Vinay Kumar kept bowling short to Brendon McCullum, who was only too happy to sit back and pull  •  BCCI

Vinay Kumar kept bowling short to Brendon McCullum, who was only too happy to sit back and pull  •  BCCI

The short nature of Twenty20 makes it an extremely tactical game, especially in a match reduced to 17 overs. More rides on every captaincy move, every input from every laptop, and every bit of coaching, than it does in longer formats. Kolkata Knight Riders got one wrong today when they decided to bowl short to Brendon McCullum. It is hard to tell if it was an instinctive call from the bowler and the captain, or if indeed they had some numbers to suggest this could be a plan - although it is hard to imagine McCullum struggling against bouncers - but the end result provided a fillip to what had been an okay start from the batsman.
Also, had it been a larger plan, you would have imagined Knight Riders would get Morne Morkel to execute it and not pick Andre Russell in the XI and get R Vinay Kumar to get it into McCullum's chin. As it happened, an umpiring oversight might just have ruled out any chances of Knight Riders not going through with it.
Knight Riders had opened with two spinners, presumably to get some of their overs in before the towels came out. The outfield had taken some rain, and there had been some dew around even before it rained. Shakib Al Hasan and Sunil Narine had been tight against the adventurous and successful Chennai Super Kings openers, and Dwayne Smith had been taken out. The ball was turning, and we were entering a crucial phase before Narine would come back to finish off. A few tight overs here, and Narine would have the upper hand, but Narine would be chasing the game if Super Kings kicked away now.
At 43 for 1 after 6 overs, on came Vinay. When he first bounced McCullum, he beat the batsman. Replays, though, showed the ball had gone over head-height. A stricter umpire might have called it a wide. Under those circumstances, you might have possibly questioned the bounce in the pitch, and asked yourself if you really want to go ahead with the bouncers. Instead you see one fly, beat the top edge, all doubts disappear, and you put one extra man back on the hook.

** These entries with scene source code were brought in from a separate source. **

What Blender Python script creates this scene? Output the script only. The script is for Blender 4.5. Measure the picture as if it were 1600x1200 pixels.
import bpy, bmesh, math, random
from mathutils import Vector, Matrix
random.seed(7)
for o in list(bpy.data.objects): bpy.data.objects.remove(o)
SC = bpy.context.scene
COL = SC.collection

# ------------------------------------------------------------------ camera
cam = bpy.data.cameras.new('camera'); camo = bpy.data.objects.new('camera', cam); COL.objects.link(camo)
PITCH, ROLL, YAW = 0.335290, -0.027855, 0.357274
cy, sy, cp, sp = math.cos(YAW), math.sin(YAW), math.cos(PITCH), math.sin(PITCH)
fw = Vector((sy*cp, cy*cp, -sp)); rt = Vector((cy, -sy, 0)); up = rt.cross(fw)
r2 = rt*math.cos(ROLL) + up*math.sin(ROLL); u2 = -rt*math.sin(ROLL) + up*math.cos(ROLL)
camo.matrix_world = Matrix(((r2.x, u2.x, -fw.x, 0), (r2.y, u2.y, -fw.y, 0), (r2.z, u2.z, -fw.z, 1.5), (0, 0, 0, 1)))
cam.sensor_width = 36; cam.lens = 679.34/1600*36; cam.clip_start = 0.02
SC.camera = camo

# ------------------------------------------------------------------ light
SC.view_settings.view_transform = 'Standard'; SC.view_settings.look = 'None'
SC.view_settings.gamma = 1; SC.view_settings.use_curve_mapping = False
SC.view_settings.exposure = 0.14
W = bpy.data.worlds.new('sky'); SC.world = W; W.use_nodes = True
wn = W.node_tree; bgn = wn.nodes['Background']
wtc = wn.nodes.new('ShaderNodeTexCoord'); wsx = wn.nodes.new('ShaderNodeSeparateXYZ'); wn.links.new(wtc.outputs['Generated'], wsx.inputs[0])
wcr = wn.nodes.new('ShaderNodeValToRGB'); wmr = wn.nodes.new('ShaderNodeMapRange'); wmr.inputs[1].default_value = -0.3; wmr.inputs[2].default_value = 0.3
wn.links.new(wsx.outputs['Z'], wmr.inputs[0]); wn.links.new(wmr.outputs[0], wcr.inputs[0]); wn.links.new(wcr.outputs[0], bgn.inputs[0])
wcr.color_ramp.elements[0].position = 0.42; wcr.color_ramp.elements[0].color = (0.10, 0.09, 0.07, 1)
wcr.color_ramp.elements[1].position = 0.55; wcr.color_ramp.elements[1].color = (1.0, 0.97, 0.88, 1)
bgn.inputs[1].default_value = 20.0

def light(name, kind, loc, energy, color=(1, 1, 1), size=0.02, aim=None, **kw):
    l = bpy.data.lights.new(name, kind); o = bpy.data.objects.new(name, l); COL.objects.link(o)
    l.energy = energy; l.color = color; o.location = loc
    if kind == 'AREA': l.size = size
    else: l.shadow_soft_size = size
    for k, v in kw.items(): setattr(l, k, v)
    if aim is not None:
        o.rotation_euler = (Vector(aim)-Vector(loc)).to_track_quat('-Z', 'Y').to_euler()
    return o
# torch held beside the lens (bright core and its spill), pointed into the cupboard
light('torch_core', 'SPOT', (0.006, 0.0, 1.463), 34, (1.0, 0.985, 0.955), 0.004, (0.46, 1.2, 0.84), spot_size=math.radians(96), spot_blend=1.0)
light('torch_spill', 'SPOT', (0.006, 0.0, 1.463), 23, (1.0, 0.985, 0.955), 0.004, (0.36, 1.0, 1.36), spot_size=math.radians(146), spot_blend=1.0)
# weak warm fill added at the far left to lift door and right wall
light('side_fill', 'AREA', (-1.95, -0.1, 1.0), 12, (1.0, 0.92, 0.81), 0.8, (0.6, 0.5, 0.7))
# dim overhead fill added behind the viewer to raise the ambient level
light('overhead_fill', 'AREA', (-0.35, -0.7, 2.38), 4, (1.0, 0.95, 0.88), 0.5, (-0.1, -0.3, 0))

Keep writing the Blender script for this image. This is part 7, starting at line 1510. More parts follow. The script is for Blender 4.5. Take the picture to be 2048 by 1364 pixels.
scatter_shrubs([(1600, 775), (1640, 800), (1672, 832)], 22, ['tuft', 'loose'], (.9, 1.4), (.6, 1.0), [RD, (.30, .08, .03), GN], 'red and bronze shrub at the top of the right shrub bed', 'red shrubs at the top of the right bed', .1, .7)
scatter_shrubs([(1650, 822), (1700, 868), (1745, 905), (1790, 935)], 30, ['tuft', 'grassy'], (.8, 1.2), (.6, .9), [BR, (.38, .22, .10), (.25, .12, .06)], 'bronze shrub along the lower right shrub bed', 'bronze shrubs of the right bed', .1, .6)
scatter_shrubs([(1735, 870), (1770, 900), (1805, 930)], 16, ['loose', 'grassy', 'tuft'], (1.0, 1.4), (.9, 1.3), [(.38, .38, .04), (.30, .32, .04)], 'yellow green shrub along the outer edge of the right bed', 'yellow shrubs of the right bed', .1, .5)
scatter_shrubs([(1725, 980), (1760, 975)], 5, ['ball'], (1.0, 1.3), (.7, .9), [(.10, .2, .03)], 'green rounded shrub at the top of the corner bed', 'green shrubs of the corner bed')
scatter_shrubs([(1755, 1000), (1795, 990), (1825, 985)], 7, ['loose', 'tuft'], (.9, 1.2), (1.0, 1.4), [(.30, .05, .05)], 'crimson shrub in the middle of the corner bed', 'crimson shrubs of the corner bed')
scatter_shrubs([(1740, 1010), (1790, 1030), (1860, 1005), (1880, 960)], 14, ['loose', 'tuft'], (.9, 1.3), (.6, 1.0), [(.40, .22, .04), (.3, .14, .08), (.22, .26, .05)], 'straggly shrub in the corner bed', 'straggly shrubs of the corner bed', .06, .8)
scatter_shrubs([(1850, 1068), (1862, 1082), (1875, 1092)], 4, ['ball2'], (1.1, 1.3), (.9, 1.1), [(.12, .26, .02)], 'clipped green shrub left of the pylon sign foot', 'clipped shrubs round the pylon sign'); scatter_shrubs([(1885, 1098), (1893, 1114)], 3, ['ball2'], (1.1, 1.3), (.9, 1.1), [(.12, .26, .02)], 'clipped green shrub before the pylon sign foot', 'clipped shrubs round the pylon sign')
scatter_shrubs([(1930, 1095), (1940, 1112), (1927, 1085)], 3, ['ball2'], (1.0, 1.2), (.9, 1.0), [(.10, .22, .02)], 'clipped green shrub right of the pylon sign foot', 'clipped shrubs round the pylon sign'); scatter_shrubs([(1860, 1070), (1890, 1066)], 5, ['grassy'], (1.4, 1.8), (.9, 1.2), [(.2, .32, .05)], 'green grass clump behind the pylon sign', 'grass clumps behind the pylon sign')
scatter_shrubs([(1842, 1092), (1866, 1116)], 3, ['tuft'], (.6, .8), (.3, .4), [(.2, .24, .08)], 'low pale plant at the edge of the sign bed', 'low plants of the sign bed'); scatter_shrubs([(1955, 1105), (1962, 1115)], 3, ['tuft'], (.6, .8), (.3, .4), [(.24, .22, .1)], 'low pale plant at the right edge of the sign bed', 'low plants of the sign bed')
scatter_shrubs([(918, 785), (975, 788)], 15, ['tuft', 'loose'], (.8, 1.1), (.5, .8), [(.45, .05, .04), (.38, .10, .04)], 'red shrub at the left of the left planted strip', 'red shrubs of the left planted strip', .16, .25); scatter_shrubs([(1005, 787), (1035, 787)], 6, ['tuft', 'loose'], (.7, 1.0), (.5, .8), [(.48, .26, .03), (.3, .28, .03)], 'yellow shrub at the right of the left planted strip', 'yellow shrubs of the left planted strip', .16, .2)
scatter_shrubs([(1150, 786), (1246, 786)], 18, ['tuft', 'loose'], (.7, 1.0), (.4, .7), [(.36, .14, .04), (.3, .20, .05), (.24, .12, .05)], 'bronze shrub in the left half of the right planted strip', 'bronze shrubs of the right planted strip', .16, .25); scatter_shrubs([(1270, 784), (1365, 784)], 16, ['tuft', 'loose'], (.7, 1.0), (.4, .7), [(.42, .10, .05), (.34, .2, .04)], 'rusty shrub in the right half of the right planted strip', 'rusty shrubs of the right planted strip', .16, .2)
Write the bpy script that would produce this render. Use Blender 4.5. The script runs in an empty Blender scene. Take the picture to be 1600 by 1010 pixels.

McCullum, though, didn't hold back on the pull, and the movement of mid-off into the circle basically told him he could sit back and wait for the short ball. McCullum said as much. He found hitting down the ground difficult so he was anyway deep in the crease to shorten the length and go horizontal. Knight Riders' plan only helped him.
McCullum got one chest-high, and those quick hands and feet helped him put it over square leg. It didn't stop Vinay from trying the short-pitched bowling in his next over. This is where McCullum's footwork proceeded to create his own length. The first two balls Vinay didn't quite bowl in his own half, but McCullum managed to pull them from the depth of the crease. Both went into the gap between the two men back, which meant McCullum kept strike.
Vinay got higher now, and McCullum didn't bother keeping the pull down. Into the gap again. The plan was hurting Knight Riders bad, but it wasn't changing. It was a little surprising that Knight Riders stuck with it for as long as they did. In all, Vinay bowled eight short or shortish balls to McCullum, who took 19 runs off them with his pull.
That over from Vinay ended with a moral victory for Knight Riders, when McCullum gloved the last ball - another short one - for four to fine leg, but by then Super Kings had already broken away. At any rate, at Vinay's pace, on an easy-paced pitch, it would really have been against the run of play had Knight Riders got the better of McCullum with short-pitched bowling.